Alors que va bientôt, le 4 juin, s’ouvrir l’audience d’appel de Jérôme Kerviel, condamné en octobre 2010 à trois ans de prison (plus deux avec sursis) assortis d’une amende de 4,9 milliards d’euros au profit de la Société générale, deux livres sortent aux éditions Eyrolles. Ils en précèdent sans doute d’autres, tant la question de l’épuration des pratiques financières se pose encore avec acuité.

Après Jérôme Kerviel… Bruno Michel Iksil, cette fois de l’agence JP Morgan Chase de Londres. Surnommé « la Baleine », Iksil aurait fait passer dans ses évents environ deux milliards (ou trois ou quatre, la perte est « évolutive ») de dollars disparus dans l’océan des marchés.

JP Morgan Chase a pris des sanctions, visant la supérieure d’Iksil, et peine à faire valoir que, comme l’a déclaré son Pdg, Jamie Dimon, la banque n’est pas « une activité dans laquelle on ne fait pas d’erreurs. ». Une opinion certes emprunte « d’humanité », qu’on peut transposer à, par exemple, la sécurité nucléaire, et d’autres domaines. Ce fatalisme a bon dos quand il implique des conséquences désastreuses pour des milliers, voire millions, de lampistes.
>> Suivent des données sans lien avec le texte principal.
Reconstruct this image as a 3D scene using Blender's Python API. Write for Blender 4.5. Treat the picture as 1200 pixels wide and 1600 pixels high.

Mais tout passe, et avec une bonne stratégie de com’, cela repart. Patricia Chapelotte, conseil en stratégie de communication de crise, livre donc ses recettes dans un De Kerviel à Clearstream, l’art de communiquer lors des grands procès, à paraître fin mai chez Eyrolles.

Quelques têtes de chapitre : « temps judiciaire versus temps médiatique », « l’art de violer les secrets » ; « veiller, protéger, influencer ».

On l’a bien vu avec l’affaire Clearstream, le veilleur et porteur d’alerte que fut le journaliste Denis Robert fut lâché par une large partie de ses confrères et au final, s’il n’a pu être tout à fait éreinté, Clearstream Banking fonctionne comme à l’accoutumée.

On pourrait donc s’attendre à ce que le cabinet Chapelotte conseille à un autre, d’avocats, d’intenter une action contre Olivia Dufour et son éditeur, le même Eyrolles… Cette journaliste économique, qui fut aussi avocate, publie Un Mythe nommé Kerviel, sous-titré « enquête sur un séisme financier : une catastrophe qui peut se reproduire n’importe où, n’importe quand. ».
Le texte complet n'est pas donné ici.